ゴードン・マッタ=クラーク ー芸術の社会性についてー

   

 
 ゴードン・マッタ=クラーク展に行って来た。場所は東京国立近代美術館。事前の知識として、「スプリッティング」という解体予定の住宅を電動ノコギリなどで真っ二つにスプリット(割る)する作品が有名で、70年代のニューヨークを中心に活躍した作家で34歳という若さで亡くなったことは知っていた。建築科を出ながら、建物を建てずに建築に関るというちょっとパラドキシカルな制作態度が興味深かった。展覧会の印象としては、作品の断片性が目立った。一つ一つの作品がピースのようになっていて、後で全てを組み合わせると完成するようなイメージを感じた。
 初期の作品として「ウィンドウブロウアウト」(1964年)がある。これは、ある都市計画にマッタ=クラークが参加した時の作品。都市計画の影にアフリカ系やヒスパニック系の住民が締め出される矛盾を感じたマッタ=クラークは展示会場の窓ガラスを真夜中にモデルガンで割ってしまう。そしてサウスブロンクスの窓ガラスが割られた建物の写真と共に展示した(後に展示会場の窓ガラスは修復されてしまう)。私はこれを見て、建築科を出たマッタ=クラークならではのアプローチだなと感じた。建築とはあらゆる社会制度の中に組み込まれたとても政治的な制作行為である。そこに、「割る」という破壊行為を通じて建築を表現していくという、自己否定を通じて社会と繋がっていくマッタ=クラークの制作態度は10年という短い制作期間であったが、一貫している。
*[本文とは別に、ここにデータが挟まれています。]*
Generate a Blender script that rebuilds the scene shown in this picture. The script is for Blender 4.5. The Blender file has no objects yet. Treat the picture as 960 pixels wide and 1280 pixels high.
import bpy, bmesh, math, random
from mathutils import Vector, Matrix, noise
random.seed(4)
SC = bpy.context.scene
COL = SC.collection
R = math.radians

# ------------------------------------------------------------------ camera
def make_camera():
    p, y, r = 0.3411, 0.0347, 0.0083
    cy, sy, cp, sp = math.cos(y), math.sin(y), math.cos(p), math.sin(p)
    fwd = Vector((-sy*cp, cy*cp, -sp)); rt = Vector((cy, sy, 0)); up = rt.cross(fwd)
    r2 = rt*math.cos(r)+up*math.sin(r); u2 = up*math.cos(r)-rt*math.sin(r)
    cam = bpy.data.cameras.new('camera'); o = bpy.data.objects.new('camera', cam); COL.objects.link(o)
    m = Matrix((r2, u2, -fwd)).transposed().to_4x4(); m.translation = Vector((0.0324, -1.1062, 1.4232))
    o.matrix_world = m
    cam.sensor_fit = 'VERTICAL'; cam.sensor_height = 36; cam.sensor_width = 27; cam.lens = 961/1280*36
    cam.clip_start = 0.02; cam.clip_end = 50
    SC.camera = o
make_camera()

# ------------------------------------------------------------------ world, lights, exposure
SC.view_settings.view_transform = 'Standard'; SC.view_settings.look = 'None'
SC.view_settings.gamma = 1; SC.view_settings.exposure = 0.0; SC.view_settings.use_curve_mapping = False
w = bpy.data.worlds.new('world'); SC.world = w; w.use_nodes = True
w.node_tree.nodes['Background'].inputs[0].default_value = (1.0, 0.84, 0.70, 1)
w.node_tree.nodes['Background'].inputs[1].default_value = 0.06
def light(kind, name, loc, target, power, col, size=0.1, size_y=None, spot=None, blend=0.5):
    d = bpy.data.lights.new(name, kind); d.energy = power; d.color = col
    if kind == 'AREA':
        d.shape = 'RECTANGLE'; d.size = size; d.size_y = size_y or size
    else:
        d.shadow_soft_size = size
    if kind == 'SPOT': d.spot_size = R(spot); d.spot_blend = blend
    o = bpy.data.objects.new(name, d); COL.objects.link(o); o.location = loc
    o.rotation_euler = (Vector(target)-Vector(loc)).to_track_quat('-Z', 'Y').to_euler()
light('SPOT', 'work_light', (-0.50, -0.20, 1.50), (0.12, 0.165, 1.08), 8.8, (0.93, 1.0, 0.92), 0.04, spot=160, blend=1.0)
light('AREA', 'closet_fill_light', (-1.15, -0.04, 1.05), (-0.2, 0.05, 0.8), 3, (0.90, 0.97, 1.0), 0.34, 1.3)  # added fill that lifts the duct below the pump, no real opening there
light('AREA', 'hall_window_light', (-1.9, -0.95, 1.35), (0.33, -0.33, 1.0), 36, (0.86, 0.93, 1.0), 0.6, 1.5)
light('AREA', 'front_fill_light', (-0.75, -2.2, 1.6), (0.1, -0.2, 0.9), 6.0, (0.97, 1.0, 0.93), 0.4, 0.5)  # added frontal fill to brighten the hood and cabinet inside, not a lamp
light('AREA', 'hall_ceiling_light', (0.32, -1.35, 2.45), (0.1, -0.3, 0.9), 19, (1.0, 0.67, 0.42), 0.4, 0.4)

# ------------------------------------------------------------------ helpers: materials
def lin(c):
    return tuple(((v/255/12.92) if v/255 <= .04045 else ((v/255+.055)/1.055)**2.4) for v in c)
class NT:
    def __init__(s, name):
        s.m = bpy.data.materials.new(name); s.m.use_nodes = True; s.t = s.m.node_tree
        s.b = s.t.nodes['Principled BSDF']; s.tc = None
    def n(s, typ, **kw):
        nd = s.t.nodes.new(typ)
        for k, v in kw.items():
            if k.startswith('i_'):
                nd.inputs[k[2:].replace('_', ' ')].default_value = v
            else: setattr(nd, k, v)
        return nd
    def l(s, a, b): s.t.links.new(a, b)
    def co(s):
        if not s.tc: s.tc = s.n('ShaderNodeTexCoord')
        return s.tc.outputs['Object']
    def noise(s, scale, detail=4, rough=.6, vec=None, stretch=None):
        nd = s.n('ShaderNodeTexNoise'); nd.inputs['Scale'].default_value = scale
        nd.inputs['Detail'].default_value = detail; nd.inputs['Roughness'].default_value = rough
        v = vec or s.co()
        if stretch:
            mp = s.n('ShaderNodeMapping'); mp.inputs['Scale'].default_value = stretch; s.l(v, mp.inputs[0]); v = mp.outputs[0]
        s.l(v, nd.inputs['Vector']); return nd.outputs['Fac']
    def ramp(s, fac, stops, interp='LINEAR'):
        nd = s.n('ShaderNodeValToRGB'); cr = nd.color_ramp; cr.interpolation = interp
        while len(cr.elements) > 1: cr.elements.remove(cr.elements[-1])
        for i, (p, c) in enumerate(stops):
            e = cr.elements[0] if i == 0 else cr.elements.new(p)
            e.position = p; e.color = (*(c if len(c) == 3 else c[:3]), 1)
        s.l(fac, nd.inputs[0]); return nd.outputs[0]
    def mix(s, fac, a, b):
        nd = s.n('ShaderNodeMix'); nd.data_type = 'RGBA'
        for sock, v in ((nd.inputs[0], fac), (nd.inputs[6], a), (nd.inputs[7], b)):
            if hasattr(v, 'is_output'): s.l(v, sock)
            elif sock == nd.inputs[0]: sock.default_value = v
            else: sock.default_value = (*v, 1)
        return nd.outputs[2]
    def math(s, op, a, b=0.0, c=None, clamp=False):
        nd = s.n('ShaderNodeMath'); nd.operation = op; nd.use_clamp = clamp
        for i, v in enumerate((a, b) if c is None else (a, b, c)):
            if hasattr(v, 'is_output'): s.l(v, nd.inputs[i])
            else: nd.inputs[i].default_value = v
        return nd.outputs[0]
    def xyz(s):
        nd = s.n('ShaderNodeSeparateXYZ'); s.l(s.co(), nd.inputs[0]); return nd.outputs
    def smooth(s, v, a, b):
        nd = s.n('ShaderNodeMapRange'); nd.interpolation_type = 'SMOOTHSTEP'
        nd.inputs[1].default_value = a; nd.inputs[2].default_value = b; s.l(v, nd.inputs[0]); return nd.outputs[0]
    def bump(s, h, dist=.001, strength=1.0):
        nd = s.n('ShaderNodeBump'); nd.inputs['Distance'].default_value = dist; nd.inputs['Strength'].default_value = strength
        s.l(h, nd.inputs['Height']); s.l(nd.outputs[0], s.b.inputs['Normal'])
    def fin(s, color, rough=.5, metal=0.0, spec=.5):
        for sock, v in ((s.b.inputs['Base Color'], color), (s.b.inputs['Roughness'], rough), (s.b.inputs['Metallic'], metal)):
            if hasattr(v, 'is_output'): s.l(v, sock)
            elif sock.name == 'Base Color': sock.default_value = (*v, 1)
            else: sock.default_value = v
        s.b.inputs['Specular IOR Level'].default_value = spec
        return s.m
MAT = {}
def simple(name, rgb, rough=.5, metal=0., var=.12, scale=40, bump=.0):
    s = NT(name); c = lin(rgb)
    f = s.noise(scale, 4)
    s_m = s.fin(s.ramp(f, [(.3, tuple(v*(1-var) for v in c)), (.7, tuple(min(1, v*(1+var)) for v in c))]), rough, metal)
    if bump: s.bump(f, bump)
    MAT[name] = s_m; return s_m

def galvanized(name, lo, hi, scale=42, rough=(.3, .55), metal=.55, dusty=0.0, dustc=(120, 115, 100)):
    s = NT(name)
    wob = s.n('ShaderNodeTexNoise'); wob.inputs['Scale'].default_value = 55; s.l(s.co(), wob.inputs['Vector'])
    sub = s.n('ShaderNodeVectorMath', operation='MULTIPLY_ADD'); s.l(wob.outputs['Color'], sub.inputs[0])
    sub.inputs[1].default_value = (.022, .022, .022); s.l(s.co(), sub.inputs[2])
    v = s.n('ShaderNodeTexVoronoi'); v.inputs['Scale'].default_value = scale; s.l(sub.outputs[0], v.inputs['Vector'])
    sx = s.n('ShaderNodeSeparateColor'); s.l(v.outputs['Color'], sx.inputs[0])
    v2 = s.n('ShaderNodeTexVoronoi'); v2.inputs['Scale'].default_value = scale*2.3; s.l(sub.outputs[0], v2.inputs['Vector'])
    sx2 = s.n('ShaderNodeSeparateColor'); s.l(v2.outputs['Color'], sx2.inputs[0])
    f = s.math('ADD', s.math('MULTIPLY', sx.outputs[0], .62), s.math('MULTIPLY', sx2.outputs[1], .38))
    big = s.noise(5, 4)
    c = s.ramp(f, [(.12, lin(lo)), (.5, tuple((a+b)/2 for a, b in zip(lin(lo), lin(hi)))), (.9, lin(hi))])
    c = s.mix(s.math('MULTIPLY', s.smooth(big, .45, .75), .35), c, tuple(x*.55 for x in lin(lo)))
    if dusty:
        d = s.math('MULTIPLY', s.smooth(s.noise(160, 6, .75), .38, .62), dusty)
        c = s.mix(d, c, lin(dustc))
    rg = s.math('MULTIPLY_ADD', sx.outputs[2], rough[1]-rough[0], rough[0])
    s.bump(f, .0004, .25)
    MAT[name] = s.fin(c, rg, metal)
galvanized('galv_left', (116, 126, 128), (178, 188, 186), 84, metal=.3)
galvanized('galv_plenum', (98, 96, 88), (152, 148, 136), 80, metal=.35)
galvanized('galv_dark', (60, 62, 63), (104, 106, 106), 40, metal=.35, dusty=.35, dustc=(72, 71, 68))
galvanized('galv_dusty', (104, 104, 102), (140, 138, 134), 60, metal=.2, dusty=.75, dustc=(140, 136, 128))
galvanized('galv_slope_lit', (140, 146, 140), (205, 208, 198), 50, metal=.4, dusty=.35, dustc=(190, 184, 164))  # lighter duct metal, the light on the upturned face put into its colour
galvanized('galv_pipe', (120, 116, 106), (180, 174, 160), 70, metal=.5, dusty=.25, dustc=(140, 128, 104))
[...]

 次に「スプリッティング」(1967年)の作品を見た。これも都市計画と関係があり、郊外の住宅の再開発に取り残された住宅を真っ二つに電動ノコギリで割った作品。真っ二つになった住宅の写真と、当時の映像が展示会場で見られた。マッタ=クラークの作品の特徴として、マッタ=クラークが手で割った(破壊)という行為がこちらの身体に伝わって来るのである。その場に行かなければこの作品を味わう事は出来ないだろうなと感じながらも。そこには、現代の都市生活が“経済的な理由”で日常的に破壊行為が行われていることを無意識の中で我々が感じているからではないだろうか。
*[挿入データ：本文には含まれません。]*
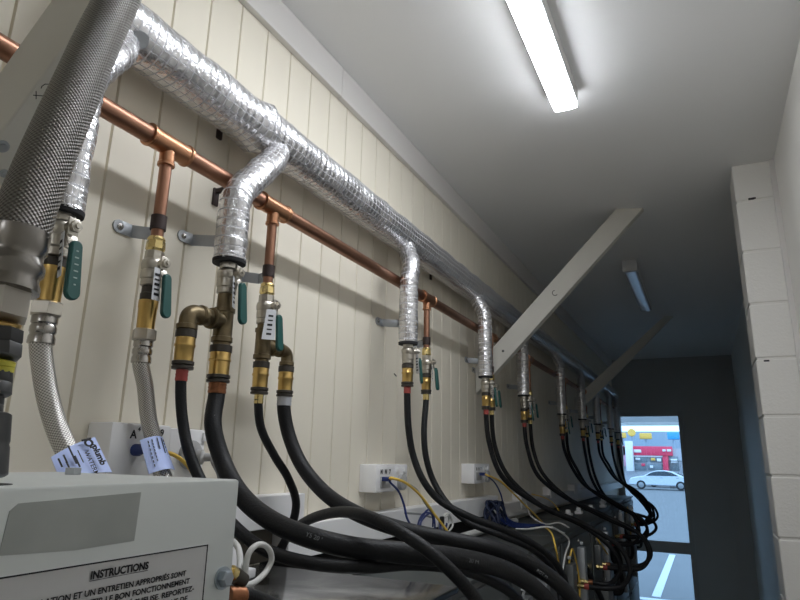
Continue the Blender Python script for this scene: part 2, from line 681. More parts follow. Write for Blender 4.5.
# door: frame, mid rail, two panes
m = MB()
m.box((DX0 - 0.05, YE - 0.005, 0), (DX0, YE + 0.07, DZ1 + 0.05), 0.002)
m.box((DX1, YE - 0.005, 0), (DX1 + 0.05, YE + 0.07, DZ1 + 0.05), 0.002)
m.box((DX0, YE - 0.005, DZ1), (DX1, YE + 0.07, DZ1 + 0.05), 0.002)
m.box((DX0, YE, 0.955), (DX1, YE + 0.06, 1.068), 0.003)
m.box((DX0, YE, 0.0), (DX1, YE + 0.06, 0.16), 0.003)
door = struct('door_1', m, M_FRAME)
for z0, z1 in ((0.16, 0.955), (1.068, DZ1)):
    g = MB()
    g.box((DX0, YE + 0.028, z0), (DX1, YE + 0.034, z1))
    g.build('glass_pane', M_GLASS, door, smooth=False)

# ================================================================== OUTSIDE
m = MB()
m.box((-60, YE + 0.1, -0.2), (60, 110, -0.02))
gr = struct('ground', m, M_ASPH)
for (x0, y0, x1, y1) in ((0.0, 10.4, 0.12, 15.2), (0.62, 10.9, 0.95, 11.25), (-1.2, 10.1, 1.5, 10.25)):
    m = MB()
    m.box((x0, y0, -0.03), (x1, y1, -0.012))
    m.build('parking_line', M_LINE, gr, smooth=False)
m = MB()
m.box((-4, YE + 0.1, 2.45), (5, 9.9, 2.60))
m.box((-4, 9.85, aty(650, 425.3, 9.85).z), (5, 9.95, 2.66))
struct('roof_outside', m, M_SOFFIT)

# parked white car: body outline extruded across, with rounded cabin
def car(name, x0, y, length, mpaint, label):
    root = thing(name, (x0 + length / 2, y, -0.02), label, 'car')
    k = length / 4.5
    prof = [(0.0, 0.32), (0.02, 0.62), (0.10, 0.80), (0.55, 0.92), (1.05, 0.98), (1.55, 1.26), (2.0, 1.40), (2.6, 1.42), (3.1, 1.33), (3.75, 1.02), (4.25, 0.94), (4.46, 0.78), (4.5, 0.50), (4.45, 0.30)]
    b = MB()
    b.prism([V((x0 + px * k, y, pz * k)) for px, pz in prof], (0, 1.75 * k, 0))
    ob = b.build('body', mpaint, root)
    bv = ob.modifiers.new('bevel', 'BEVEL')
    bv.width = 0.07 * k
    bv.segments = 3
    bv.limit_method = 'ANGLE'
    w = MB()
    w.prism([V((x0 + px * k, y - 0.015, pz * k)) for px, pz in ((1.22, 1.0), (1.62, 1.24), (2.05, 1.345), (2.6, 1.36), (3.02, 1.28), (3.5, 1.03))], (0, 0.03, 0))
    w.build('side_window', M_CARG, root)
    for wx in (0.85, 3.62):
        t = MB()
        t.lathe((x0 + wx * k, y - 0.02, 0.33 * k), (0, 1, 0), [(0, 0.24 * k), (0.01, 0.325 * k), (0.2, 0.325 * k), (0.21, 0.2 * k)], 24)
        wo = t.build('wheel', M_TYRE, root)
        t = MB()
        t.lathe((x0 + wx * k, y - 0.04, 0.33 * k), (0, 1, 0), [(0, 0.04 * k), (0.015, 0.2 * k), (0.05, 0.21 * k)], 18)
        t.build('wheel_rim', M_RIM, wo)
    for hx in (1.35, 2.45):
        d = MB()
        d.box((x0 + (hx + 0.9) * k, y - 0.02, 0.86 * k), (x0 + (hx + 1.08) * k, y + 0.01, 0.89 * k), 0.004)
        d.build('door_handle', M_RIM, root)
    return root


p = aty(641, 483, 51)
car('parked_car', p.x - 0.85 * 0.98, 51.0, 4.41, M_CARW, 'white parked car seen side-on through the door glass')
p = aty(643, 470, 57)
car('parked_car', p.x, 57.0, 4.0, M_RIM, 'grey car parked behind the white one, below the shop windows')


def at_box(mb, x0, y0, x1, y1, depth, th, bev=0.02):
    a = aty(x0, y1, depth)
    b = aty(x1, y0, depth)
    mb.box((min(a.x, b.x), depth, min(a.z, b.z)), (max(a.x, b.x), depth + th, max(a.z, b.z)), bev)
    return mb


# the shop across the car park
a0 = aty(560, 470, 62)
shop = thing('shop_building', (a0.x + 6, 62, 0), 'long shop with red fascia and windows across the car park', 'building')
m = MB()
pz = aty(650, 446, 62).z
m.box((a0.x - 8, 62, -0.1), (a0.x + 22, 70, pz - 0.2))
m.build('wall', M_SHOPWALL, shop, smooth=False)
m = at_box(MB(), 622, 446.5, 672, 455, 61.6, 0.5)
m.build('fascia', M_SHOPRED, shop)
m = at_box(MB(), 663.5, 454.5, 668, 472, 61.7, 0.5)
m.build('red_column', M_SHOPRED, shop)
for (x0, y0, x1, y1) in ((634, 456.5, 647, 462), (650, 456.5, 662, 462), (634, 464, 646, 470), (648, 464, 662, 470), (670, 456.5, 678, 470)):
    m = at_box(MB(), x0, y0, x1, y1, 61.85, 0.3)
    m.build('window', M_SHOPGLASS, shop)
m = MB()
for (x0, y0, x1, y1) in ((662.5, 449.3, 665.5, 451.5), (667, 449.3, 671, 451.5), (634, 449.5, 641, 452.5)):
    at_box(m, x0, y0, x1, y1, 61.5, 0.12)
m.build('fascia_lettering', M_SIGNW, shop)
m = at_box(MB(), 632, 455.2, 663, 456.8, 61.7, 0.2)
m.build('window_band', M_SIGNW, shop)
for (x0, y0, x1, y1, mt) in ((641.5, 463.5, 645, 466, M_SHOPRED), (651, 458, 655, 460.5, M_SIGNY), (657, 458.5, 661, 461.5, M_SIGNW), (635.5, 457.8, 640, 460, M_SIGNW), (650, 465.5, 653, 468, M_SIGNW), (671, 459, 677, 463, M_SIGNW)):
    m = at_box(MB(), x0, y0, x1, y1, 61.6, 0.1)
    m.build('poster', mt, shop)
m = at_box(MB(), 618, 446.5, 626, 466, 61.6, 0.4)
m.build('pink_wall', M_SHOPPINK, shop)
m = at_box(MB(), 626.5, 441, 631.5, 471, 60.5, 1.0)
tag(m.build('concrete_column', M_SIGNW), 'tall pale column standing before the red shop fascia', 'column')
# roofs further back
b0 = aty(650, 431.5, 80)
m = MB()
m.box((b0.x - 14, 80, -0.1), (b0.x + 16, 90, b0.z))
tag(m.build('far_building', M_ROOFB, smooth=False), 'blue-grey building rising behind the shop roof', 'building')
for (nm, x0, y0, x1, y1, mt, lab) in (
        ('signboard', 639.5, 433, 651.5, 439, M_SIGNY, 'orange rectangular sign above the shop roof'),
        ('signboard', 619, 432.5, 626, 438, M_SIGNY, 'small orange sign beside the round yellow one'),
        ('signboard', 667.5, 432, 679, 439.5, M_SIGNB, 'bright blue sign above the shop roof'),):
    m = at_box(MB(), x0, y0, x1, y1, 74, 0.3, 0.1)
    g = aty((x0 + x1) / 2, y1, 74)
    so = m.build(nm, mt)
    tag(so, lab, 'sign', 'signs above the shop')
    m = MB()
    m.cyl((g.x, 74.4, -0.02), (g.x, 74.4, g.z + 0.3), 0.12, 10)
    m.build('post', M_ROOFB, so)
pc = aty(631.5, 432.5, 73)
m = MB()
m.lathe(pc, (0, 1, 0), [(0, 0.36), (0.05, 0.42), (0.3, 0.42)], 24)
so = m.build('signboard', M_SIGNY)
tag(so, 'round yellow sign above the shop roof', 'sign', 'signs above the shop')
m = MB()
m.cyl((pc.x, 73.4, -0.02), (pc.x, 73.4, pc.z), 0.12, 10)
m.build('post', M_ROOFB, so)
f = thing('fence', (aty(690, 470, 55).x, 55, 0), 'thin dark fence between the parked cars and the shop', 'fence')
m = MB()
xa, xb = aty(669, 470, 55).x, aty(700, 470, 55).x
zt = aty(680, 461, 55).z
for zq in (zt, 0.35):
    m.box((xa, 55, zq - 0.03), (xb, 55.04, zq + 0.02))
for i in range(24):
    xq = xa + (xb - xa) * i / 23
    m.cyl((xq, 55.02, -0.02), (xq, 55.02, zt), 0.018, 6)
m.build('railings', M_GUN, f)

# ================================================================== MACHINES
TOPZ = 1.572          # ordinary washing machines
REARX = 0.36
INLETS = {}
TOPW = 1.572
BIGZ, BIGX = 1.630, 0.470   # the taller, deeper machines at the near end
rows = [(-0.31, 0.425, 0.545, BIGZ), (0.432, 1.172, BIGX, BIGZ)] + [(1.182 + 0.72 * k, 1.892 + 0.72 * k, 0.36 if k < 4 else 0.27, TOPZ) for k in range(7)]
for i, (y0, y1, REARX, TOPZ) in enumerate(rows):
    lab = ['grey machine under the labelled box', 'machine with bare galvanised top under the thick black hoses'] + \
          ['dark grey washing machine, %s from the labelled box, behind hanging hoses' % ORD[k] for k in range(2, 9)]
    root = thing('washing_machine', (0.0, (y0 + y1) / 2, 0), lab[i], 'washing machine', 'washing machines along the planked wall')
    m = MB()
    m.box((-0.0, y0, 0.0), (REARX - 0.012, y1, TOPZ - 0.012), 0.004)
    m.build('casing', M_CASE, root)
    m = MB()
    m.box((0.003, y0 + 0.001, TOPZ - 0.012), (REARX, y1 - 0.001, TOPZ), 0.003)
    m.build('top_panel', M_GALV if i < 2 else M_REAR, root)
    m = MB()
    m.box((REARX - 0.012, y0 + 0.015, 0.12), (REARX, y1 - 0.015, TOPZ - 0.03), 0.004)
    # pressed ribs
    for zq in (0.5, 0.85):
        m.box((REARX - 0.002, y0 + 0.08, zq), (REARX + 0.006, y1 - 0.08, zq + 0.02), 0.003)
    rear = m.build('rear_panel', M_REAR, root)
    m = MB()
    for (fy, fz) in ((0.06, 1.52), (0.36, 1.52), (0.66, 1.52), (0.06, 1.2), (0.66, 1.2), (0.12, 1.43), (0.2, 1.46), (0.5, 1.44), (0.06, 0.9), (0.66, 0.9), (0.3, 1.30), (0.56, 1.33)):
        m.lathe((REARX, y0 + fy * (y1 - y0) / 0.72, fz), X, [(0, 0.0055), (0.003, 0.0055), (0.0045, 0.003)], 8)
    tag(m.build('screw_heads', M_STEEL, rear), kind='stuff')
    m = MB()
    m.box((REARX, y0 + 0.10, 1.02), (REARX + 0.05, y0 + 0.26, 1.24), 0.006)
    m.build('control_cover', M_CASE, root)
    m = MB()
    m.box((REARX, y0 + 0.30, 0.95), (REARX + 0.035, y0 + 0.345, 1.50), 0.004)
    m.build('cable_duct', M_ZINC, root)
    m = MB()
    m.box((REARX, y0 + 0.40, 1.06), (REARX + 0.006, y0 + 0.62, 1.22), 0.002)
    for k in range(6):
        m.box((REARX + 0.004, y0 + 0.42, 1.075 + k * 0.023), (REARX + 0.012, y0 + 0.60, 1.083 + k * 0.023), 0.002)
    m.build('vent_grille', M_GUN, root)
    for fy, fz in INLETS.get(i, ()):
        m = MB()
        m.lathe((REARX, fy, fz), X, [(0, 0.022), (0.006, 0.022), (0.007, 0.014), (0.013, 0.014)], 16)
        m.build('water_inlet', M_NICKEL, root)
    if i >= 2:
        m = MB()
        m.tube(spline([(REARX, y0 + 0.56, 1.15), (REARX + 0.05, y0 + 0.56, 1.16), (REARX + 0.06, y0 + 0.55, 1.24), (REARX + 0.03, y0 + 0.50, 1.33), (REARX + 0.012, y0 + 0.44, 1.40)], 6), 0.012, 10)
        m.build('drain_hose', M_RUBBER, root)
        m = MB()
        m.box((REARX, y0 + 0.05, 1.36), (REARX + 0.03, y0 + 0.13, 1.46), 0.004)
        m.build('terminal_box', M_CASE, root)
        for k, (fy, fz) in enumerate(((0.10, 1.475), (0.22, 1.40), (0.27, 1.26), (0.39, 1.50))):
            m = MB()
            m.box((REARX, y0 + fy, fz), (REARX + 0.012, y0 + fy + 0.018, fz + 0.012), 0.002)
            m.build('wire_clip', M_PLASTIC, root)
        m = MB()
        m.tube(spline([(REARX + 0.006, y0 + 0.10, 1.46), (REARX + 0.012, y0 + 0.14, 1.51), (REARX + 0.010, y0 + 0.22, 1.46), (REARX + 0.012, y0 + 0.27, 1.36), (REARX + 0.008, y0 + 0.25, 1.24)], 6), 0.004, 7)
        m.build('wire', M_GREYC if i % 2 else M_YELLOW, root)
TOPZ, REARX = BIGZ, 0.36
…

 こうした、プレゼンテーション的な制作態度はともすると制作理由がはっきりしすぎるためにデザイン的な印象になりやすい。しかし、マッタ=クラークは美術としても成り立たせている。それは、「スプリッティング」の作品とともに制作した、「4つの角」という分割した住宅の屋根4つの作品がある。これは、当時ギャラリーに展示された。私はこれを見て、見上げるはずの屋根が眼下にある驚きと共にそこにスケールが転覆するある仕掛けを感じた。そして、直観的に天地を繋げようとしたマッタ=クラークの意思を見た。天地の発想は「スプリッティング」の割れた部分から太陽の光が地面に差す映像が残っていることからも分かる。マッタ=クラークの個人と社会を繋ぐ回路は現行の美術制度から外れている。
 私はマッタ=クラークの、制作という側面から少し切り込んでみたい。彼の作品にある都市計画をバックグラウンドとしたものではない部分。晩年の作品に解体予定のビルを切り刻む作品がある。「オフィス・バロック」(1977年)という作品で、古いビルをカットアウトする構想をしていたマッタ=クラークはスケッチを重ねながらビルの持ち主と交渉をしていた。しかし、中々思うように進まずにいた。業を煮やしたマッタ=クラークは確認を取らずに制作を始めてしまった。外観はいじらずに建物内部だけをカットアウトすれば良いと考え、数ヶ月を要して作品を完成させた。様々な写真と、映像に痕跡は残されており、自分もそれを見た。ビルの床を縦に少しずつずらしながら穴を開けていく作品。それ以外にもいたるところに空間を分割する仕掛けがあり、迷宮のようだ。映像の中で彼は「みんなは自分に一目瞭然の作品を求めるけれど、全体を見通せない作品が良いんだけどね」「同心円と離心円の関係」など宇宙的なスケールで、内部空間と外部空間が交差する構造を観客が体験することを考えていたように思えた。映像の中で、懸命に電動ノコギリで建物を切っていた彼が印象的だった。